April, 27, 2016, 東京--日本電信電話(NTT)NTT物性科学基礎研究所量子光制御研究グループの武居弘樹主幹研究員、稲垣卓弘研究員らのグループは、大阪大学大学院工学系研究科の井上恭教授らと共同で、組合せ最適化問題の解を高速に探索する「コヒーレントイジングマシン」実現の基盤技術である、光による大規模な人工スピン群の生成に成功した。
これは、内閣府総合科学技術・イノベーション会議が主導する革新的研究開発推進プログラム(ImPACT)、山本喜久プログラム・マネージャーの研究開発プログラムの一環。
研究グループでは、光パラメトリック発振器と呼ばれる光の発振状態をスピンとして見立て、相互作用する多数のスピンが全体のエネルギーを最低とするようにその向きをとる現象を利用して組合せ最適化問題の解を探索する「コヒーレントイジングマシン」の研究を行っている。
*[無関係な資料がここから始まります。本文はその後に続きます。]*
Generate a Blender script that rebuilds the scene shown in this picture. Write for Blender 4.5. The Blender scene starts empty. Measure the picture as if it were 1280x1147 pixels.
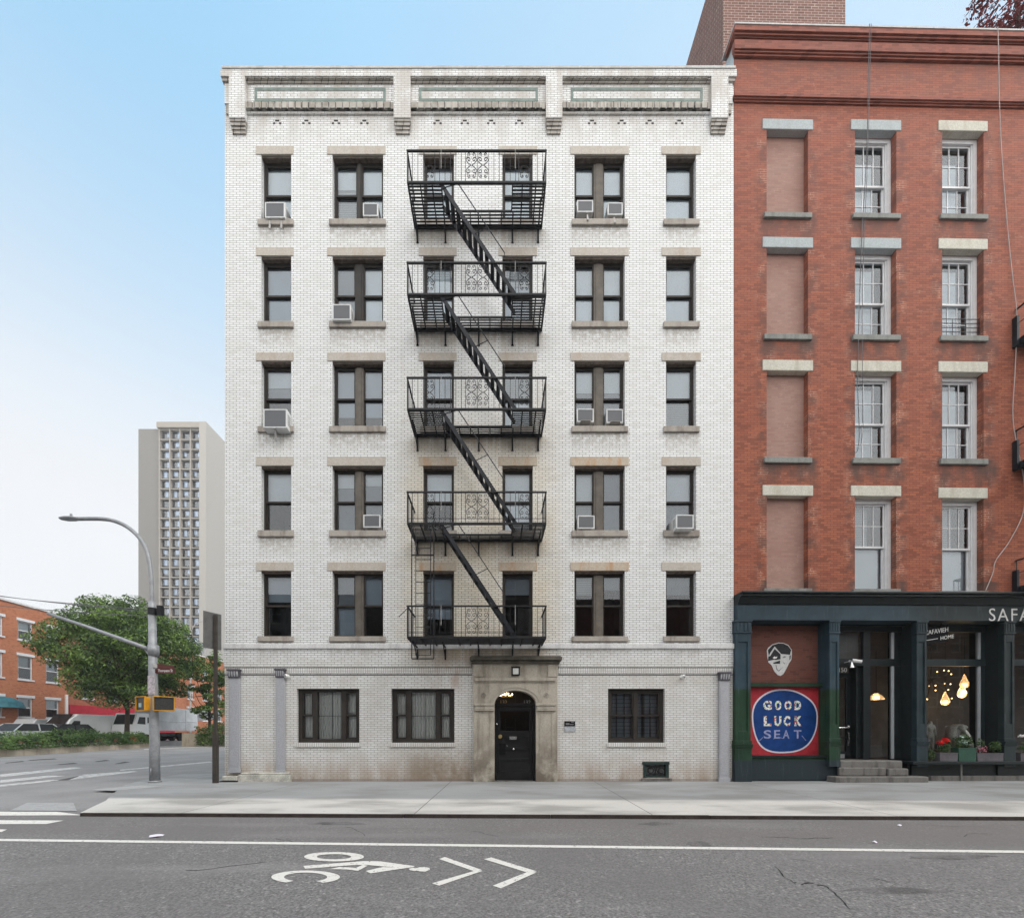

今回、長さ1kmの長距離ファイバ光共振器中に配置した高非線形光ファイバ中の四光波混合(FWM)により、時間的に多重された10,000を超える光パラメトリック発振器を一括生成することに成功した。さらに、隣接する発振器を結合することにより、1次元のスピンネットワークを模擬し、光パラメトリック発振器群が低温下のスピンのようにふるまうことを確認した。
研究成果は、長距離光ファイバ共振器を用いて時間多重された光パラメトリック発振器を生成する今回の手法が、数千を超えるスピン数を持つコヒーレントイジングマシンの構築のための基盤技術として有用であることを示すものであり、大規模な組合せ最適化問題を従来に比して飛躍的に高速に解くコンピュータの実現に寄与することが期待される。
長さ1kmという長距離光ファイバ共振器を用いて、時間多重された10,000個を超えるOPOを一括発生することに成功した。光ファイバ通信の研究開発で培った技術を用いることで、現実社会で課題となっている複雑な問題を解くことが可能な大規模コヒーレントイジングマシンを実現するための多数の人工スピンの生成が可能となった。
また、隣接するOPO間に光結合を導入することで、最もシンプルなネットワークである1次元のイジングモデルを模擬する実験を行った。この実験により、室温で動作するOPO群が、低温下のスピンの振る舞いをよく模擬する、高品質な人工スピンとして動作することを確認した。
研究の要点
大規模時分割多重OPOの発生
1.長さ1kmの高非線形光ファイバ中の四光波混合より、位相0とπの光だけを増幅する位相感応増幅器を実現
2.位相感応増幅器を光ファイバループに挿入することで、長さ1kmの長距離光ファイバ共振器を構築し、位相感応増幅器を2GHzの繰り返しで動作することにより、10,320個のOPOを発生
3.発生したOPOの位相が0またはπに二値化しており、安定な人工スピンとして使用可能であることを実験で確認
1次元スピンネットワークの模擬
1. 1ビット遅延干渉計を共振器中に挿入することで、各OPOの光の一部を隣接するOPOに注入し、1次元の結合を実現
2. OPO結合の位相を調整することで、ネットワーク化された人工スピンが強磁性的・反強磁性的に振る舞うことを観測。また、位相感応増幅器の駆動条件を変えることで、ネットワークのエネルギーが低下することを観測。この結果、室温で動作するOPO群が、高品質な人工スピンとして使用可能であることを確認。
今後の展開について研究チームは、「今回の実験では隣接OPO間の結合のみを用いたため、模擬したネットワーク構造は1次元にとどまっていた。今後は、任意のOPO間に結合を実装することで、より複雑なスピンネットワークを実現し、大規模な組合せ最適化問題の解探索が可能なコヒーレントイジングマシンの実現を目指す」と説明している。